Tomorrow Never Dies

The Basic Plot in Five Words or Less: The name's Brosnan. Pierce Brosnan.

My Basic Ramblings: Remember that scene in Goldfinger when James Bond blows up the military compound and kills everyone with a big rat-a-tat-tat of machine guns? Or how about in From Russia With Love where he blows up the stealth boat and everyone who wasn't dead already dies a horrible wet and burny death?

Oh, wait. Wrong movies.

Something happened - Tomorrow Never Dies isn't a James Bond movie, it's a Schwarzenegger vehicle with a skinny Irish guy in the lead role. You never used to see big honkin' machine guns and big explosions and all that. But I suppose anything less than that and modern-day audience would get bored. I dunno. Plus, in the 60's you didn't really have big honkin' machine guns, like you do now.

That aside, here're my comments about the flick.

The beginning (not the teaser) of the film, with the sinking of the British ship brought back memories of Titanic. I was half expecting to see Kate Winslet and Leonardo DiCaprio hanging on to the back of the ship for dear life with soulful Celtic music or maybe a Celine Dion ballad.. (A little aside here: Can someone please explain to me the appeal of Leonardo? I just don't see it at all.)

So soon Bond is happily on his way to Germany to meet up with the guy from Brazil and Miss Saigon and, of course, the Infiniti commercials - Jonathan Pryce. (But, how many of you realize he also appeared on a few episodes of the British improv show Whose Line is it Anyway? Now you know.) Anyway, he's supposed to be some sort of Ted Turner/Rupert Murdoch on crack kinda guy, who wants to be in charge of news everywhere, even if it means creating his own. (Or something like that.) He's married to Teri Hatcher, who used to be Bond's girlfriend. Her sole purpose in the movie is to deliver information to Bond, have sex with him, and be killed. She does these so skillfully she deserves an Academy Award for best Ex-Girlfriend of James Bond.

So we have a few fight scenes, a chase scene in the parking garage with the remote control BMW. That,I admit, was really cool. I could use one of those now, since the driver's side door of my car won't open from the inside and I have to unroll the window to open the door from the outside. If I had Bond's funky little remote control, I could just drive from the backseat.

Then Bond goes to the waters where the wannabe Titanic sank and meets up (again) with Wai Lin, aka Michelle Yeoh. (She's on the Chinese side of this whole brouhaha.) Then comes the most unbelievable scene in the whole movie - they dive down to the bottom of the sea to check out the ship. Figure that's two, three hundred feet. At one point, they're trapped in the missile room and have to abandon their scuba gear. Then - think about this - they swim up to the surface (two, three hundred feet, mind you) without running out of air or getting the bends or anything like that. Is that even possible? It makes the Shelly Winters/Gene Hackman scene from The Poseidon Adventure look like child's play.

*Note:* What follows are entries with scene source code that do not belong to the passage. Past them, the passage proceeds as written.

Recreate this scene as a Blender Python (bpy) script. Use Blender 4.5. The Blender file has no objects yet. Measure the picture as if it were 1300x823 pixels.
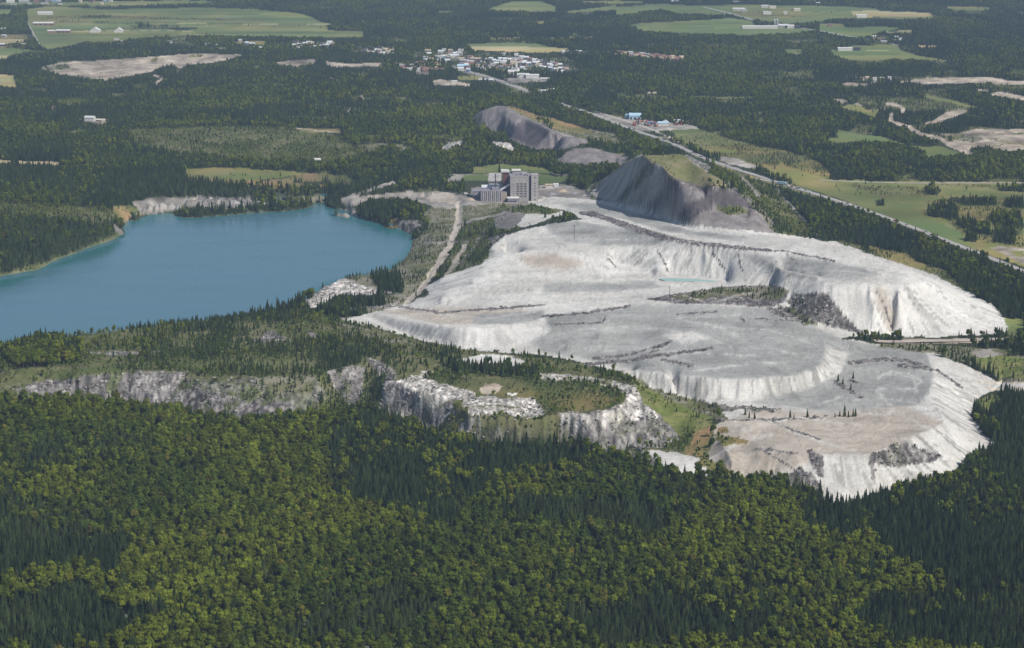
# Aerial view over a worked-out asbestos quarry: flooded pit, white tailings, mill, forest and farmland.
import bpy, bmesh, math, random
import numpy as np
from mathutils import Vector
random.seed(7)
C = bpy.context.scene.collection
sc = bpy.context.scene

# ------------------------------------------------------------------ camera, sky, sun, exposure
H = 420.0                      # camera height above the plain, metres
F = 2600.0                     # focal length in photo pixels (1300 wide)
PITCH = math.atan((411.5 + 200) / F)
cp, sp = math.cos(PITCH), math.sin(PITCH)
cam = bpy.data.cameras.new('camera'); camo = bpy.data.objects.new('camera', cam); C.objects.link(camo)
camo.location = (0, 0, H); camo.rotation_euler = (math.pi/2 - PITCH, 0, 0)
cam.sensor_width = 36; cam.lens = 72.0; cam.clip_start = 1; cam.clip_end = 90000
sc.camera = camo

SUN_EL, SUN_AZ = math.radians(46), math.radians(128)      # azimuth clockwise from +Y (the view direction)
w = bpy.data.worlds.new('World'); sc.world = w; w.use_nodes = True
nt = w.node_tree; nt.nodes.clear()
sky = nt.nodes.new('ShaderNodeTexSky'); sky.sky_type = 'NISHITA'; sky.sun_disc = False
sky.sun_elevation = SUN_EL; sky.sun_rotation = SUN_AZ; sky.altitude = 300; sky.air_density = 1.0; sky.dust_density = 1.2
bg = nt.nodes.new('ShaderNodeBackground'); bg.inputs[1].default_value = 0.085
out = nt.nodes.new('ShaderNodeOutputWorld')
nt.links.new(sky.outputs[0], bg.inputs[0]); nt.links.new(bg.outputs[0], out.inputs[0])
sun = bpy.data.lights.new('sun', 'SUN'); suno = bpy.data.objects.new('sun', sun); C.objects.link(suno)
sun.energy = 4.5; sun.angle = math.radians(0.5); sun.color = (1.0, 0.945, 0.86)
sd = Vector((math.sin(SUN_AZ)*math.cos(SUN_EL), math.cos(SUN_AZ)*math.cos(SUN_EL), math.sin(SUN_EL)))
suno.rotation_euler = sd.to_track_quat('Z', 'Y').to_euler(); suno.location = (0, 0, 2000)
sc.view_settings.view_transform = 'Standard'; sc.view_settings.look = 'None'
sc.view_settings.exposure = 0.0; sc.view_settings.gamma = 1.0
HAZE = 6.0e-5

# ------------------------------------------------------------------ survey geometry: photo reading <-> world
def project(X, Y, Z):
    d = Y*cp - (Z-H)*sp
    return 650 + F*X/d, 411.5 - F*(Y*sp + (Z-H)*cp)/d
def unproject(u, v, z=0.0):
    a = (np.asarray(u, float)-650)/F; b = (411.5-np.asarray(v, float))/F
    t = (z-H)/(-sp + b*cp)
    return a*t, (cp + b*sp)*t

# ------------------------------------------------------------------ numpy noise
def _hash(ix, iy, seed):
    n = (ix*374761393 + iy*668265263 + seed*974634777) & 0xffffffff
    n = ((n ^ (n >> 13))*1274126177) & 0xffffffff
    return ((n ^ (n >> 16)) & 0xffffff)/float(0xffffff)
def vnoise(x, y, seed=0):
    x = np.asarray(x, float); y = np.asarray(y, float)
    ix = np.floor(x).astype(np.int64); iy = np.floor(y).astype(np.int64)
    fx = x-ix; fy = y-iy; fx = fx*fx*(3-2*fx); fy = fy*fy*(3-2*fy)
    a = _hash(ix, iy, seed); b = _hash(ix+1, iy, seed); c = _hash(ix, iy+1, seed); d = _hash(ix+1, iy+1, seed)
    return (a*(1-fx)+b*fx)*(1-fy) + (c*(1-fx)+d*fx)*fy
def fbm(x, y, octv=4, seed=0):
    s = 0; a = 0.5; t = 0
    for k in range(octv):
        s = s + a*vnoise(x*2**k+17.3*k, y*2**k-9.1*k, seed+k); t += a; a *= 0.5
    return s/t
def sstep(a, b, x):
    t = np.clip((x-a)/(b-a), 0, 1); return t*t*(3-2*t)

# ------------------------------------------------------------------ terrain sheet: rows and columns fan out from below the camera
us = np.concatenate([-np.geomspace(6000, 215, 26), np.arange(-200, -20, 4.0), np.arange(-20, 1321, 1.15), np.arange(1324, 1500, 4.0), 1300+np.geomspace(215, 6000, 26)])
vs = np.concatenate([[-198.2, -196, -192, -185, -175, -160, -140, -115, -90, -70, -55, -45, -36, -28], np.arange(-22, 836, 1.15),
                     np.arange(840, 960, 6.0), [980, 1020, 1100, 1250, 1500, 1900, 2400]])
NU, NV = len(us), len(vs)
U0, V0 = np.meshgrid(us, vs)
GX, GY = unproject(U0, V0, 0.0)

LINES = []      # breaklines: (u, v, z) points read off the photograph, each at its own height
def L(pts, dx=0, dy=0, z=None): LINES.append(([(p[0], p[1], p[2]) for p in pts], dx, dy, z))
def LC(z, pts, **k): L([(a, b, z) for a, b in pts], **k)
# plain
for v in (-190, -100, -40, -20, 0, 20, 40, 60, 80, 100, 118): LC(0, [(-900, v), (2200, v)])
for v in (150, 185, 210): LC(0, [(-900, v), (560, v)])
LC(0, [(-900, 235), (240, 235), (400, 238), (560, 236)])
LC(0, [(-900, 270), (140, 258)])
for v in (135, 160, 190, 210, 250, 290): LC(0, [(v*2.1+520 if v > 190 else 860, v), (2200, v)])
LC(0, [(700, 128), (760, 150), (820, 175), (870, 193), (925, 214), (1000, 238), (1060, 262), (1150, 292), (1222, 318), (1310, 355), (1600, 450)])
LC(0, [(1030, 280), (1100, 310), (1200, 350), (1310, 400)])
LC(0, [(550, 150), (580, 165), (600, 172)]); LC(0, [(560, 200), (640, 200), (700, 210), (740, 215)])
LC(0, [(570, 222), (740, 222)]); LC(0, [(585, 250), (600, 262), (650, 262), (690, 252), (760, 246)])
# far waste piles
LC(0, [(596, 158), (606, 163), (624, 167), (645, 172), (650, 180), (680, 190), (705, 189)])
L([(603, 150, 10), (612, 141, 22), (624, 136, 28), (640, 136, 30), (655, 141, 28), (668, 149, 25), (690, 160, 25), (700, 166, 24)])
L([(640, 150, 22), (655, 156, 20), (668, 165, 14)])
L([(705, 169, 20), (720, 172, 22), (736, 173, 20), (750, 180, 8)]); LC(0, [(690, 192), (730, 186), (770, 188)])
LC(0, [(600, 148), (625, 134.5), (660, 138), (700, 155), (740, 168), (760, 176)], dx=0, dy=90)
L([(715, 198, 6), (728, 189, 13), (757, 189, 13), (775, 195, 9), (790, 200, 6)]); LC(0, [(703, 206), (712, 209), (740, 211), (770, 212), (790, 212)])
LC(0, [(560, 195), (600, 200), (650, 196), (680, 196)]); L([(570, 184, 9), (588, 180, 10), (625, 181, 10), (648, 183, 8)])
# front waste pile
L([(816, 197, 80), (840, 196, 80), (868, 197, 78), (884, 210, 75), (905, 222, 71), (925, 234, 67), (935, 240, 62), (950, 255, 50), (962, 269, 42), (985, 294, 27), (1000, 303, 18)])
L([(816, 197, 80), (826, 205, 80), (840, 211, 79), (848, 221, 78), (866, 229, 75), (892, 235, 71), (925, 236, 67)])
L([(816, 197, 80), (806, 200, 70), (793, 208, 50), (772, 224, 20), (752, 240, 3)])
L([(740, 236, 2), (755, 247, 9), (780, 260, 17), (800, 267, 23), (835, 276, 28), (876, 291, 33), (915, 295, 35), (950, 299, 35), (985, 300, 26)])
LC(0, [(1000, 318), (1030, 312)])
LC(0, [(805, 196), (840, 196), (875, 192), (915, 209), (955, 226), (985, 250), (1015, 285), (1040, 300)], dy=30)
LC(0, [(770, 215), (790, 198), (830, 188)])
L([(865, 256, 48), (880, 262, 46), (905, 267, 45), (930, 270, 43), (950, 276, 37)])
# lake banks
SH_FAR = [(-300, 400), (-100, 372), (0, 357), (35, 352), (60, 339), (85, 330), (110, 320), (140, 311), (157, 305), (160, 296), (152, 285), (165, 278), (190, 272), (215, 269), (250, 266), (300, 263), (350, 260), (390, 257.5), (418, 257)]
SH_E = [(414, 265), (415, 271), (427, 275), (452, 277), (471, 284), (482, 288), (508, 292), (526, 298)]
LC(-18, SH_FAR); LC(-26, SH_FAR, dx=12, dy=-22); LC(-18, SH_E); LC(-26, SH_E, dx=-12, dy=-14)
L([(-300, 365, 0), (0, 322, 0), (60, 306, 0), (100, 291, 0), (138, 282, -2), (143, 270, -1), (165, 260, -1), (190, 251, 0), (215, 249, 0), (250, 249, 0), (300, 251, -2), (350, 255, -8), (390, 252, -11), (418, 251, -14)])
L([(427, 268, -14), (452, 268, -12), (480, 275, -10), (505, 281, -10), (530, 287, -10)])
SH_N = [(543, 302, -12), (530, 324, -12), (508, 340, -12), (480, 347, -12), (450, 350, -12), (432, 354, -10), (395, 379, -8), (372, 390, -8)]
SH_N2 = [(372, 390, -8), (300, 403, -7), (240, 408, -7), (150, 419, -6), (90, 427, -6), (50, 432, -6), (0, 438, -6), (-300, 470, -6)]
L(SH_N); L(SH_N, dx=-26, dy=18, z=-25); L(SH_N2); L(SH_N2, dx=-8, dy=38, z=-25)
for pl in ([(210, 300), (330, 286), (430, 290)], [(170, 335), (300, 325), (470, 308)], [(30, 378), (200, 362), (440, 330)], [(-260, 430), (60, 404), (360, 366)]): LC(-30, pl)
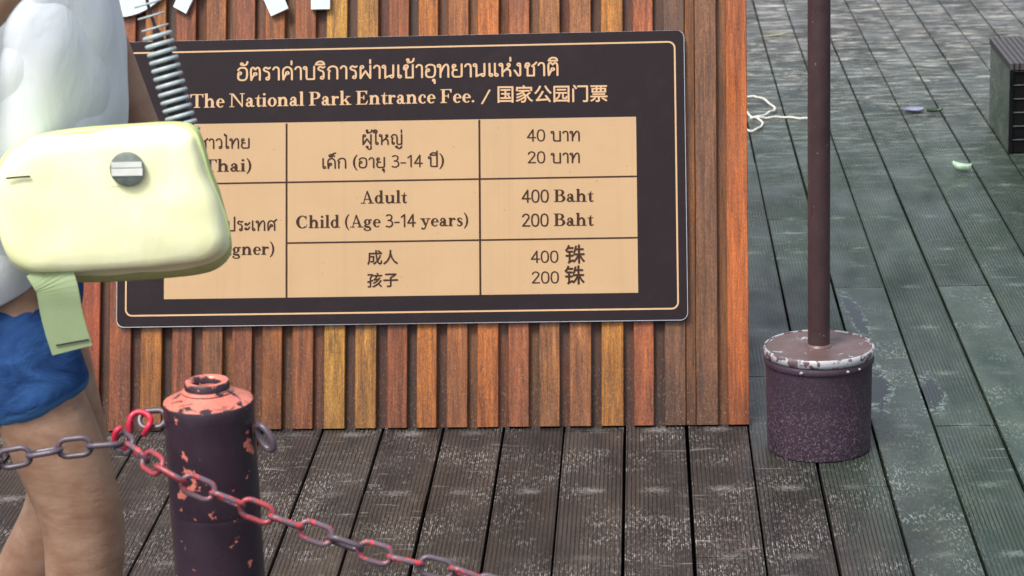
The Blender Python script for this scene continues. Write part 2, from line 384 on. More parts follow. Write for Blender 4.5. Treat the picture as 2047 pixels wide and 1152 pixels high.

Anyway, lotsa stuff happens, Michelle Yeoh kicks people (she's cool - I like her), they get on the stealth boat (which, even though it's invisible to radar, is not invisible to the human eye, so why didn't the guys on the Pseudo-Titanic look out their windows when they were getting attacked and say "Hey, there's a weird ship out there?") and there's the big confrontational thing.

Actually, in thinking about what I said before about this being a Schwarzenegger vehicle, there is one thing that makes this a Bond movie. Jonathan Pryce has a gun on Bond and rather than just shooting him and leaving 007 brains all over the control panel behind him, Pryce feels the need to ramble on and on and on and on about his plans, leaving Bond time to activate the big evil-looking buzz-saw missle thing Pryce is standing directly in front of, and whose controls Bond is standing directly in front of. This is a typical Bond Moment, right along with the credit sequence of silhouetted women and guns and wacky post-death puns (which, this time around, seem pretty lame).

Here's a question: Why are Bond villians, with their evil villany, always so polite? They call him "Mr. Bond", not "Jim" or "Loser Boy." Joe Don Baker (of the classic MST3K episode Mitchell) is the only one who dares call him anything but "Mr. Bond" or "James".

So the movie ends, all the bad guys are killed, and Wai Lin, who's spent the entire movie pushing off Bond's advances, finally succumbs to his charms and they start making out as the credits roll. How's this for an ending: The ship comes looking for Bond and Wai Lin. They're too busy making out to respond. The ship leaves, Bond and Wai Lin slowly start to starve, and they have a fight to the death where the winner gets to eat the loser.

That would've been a cool Bond movie.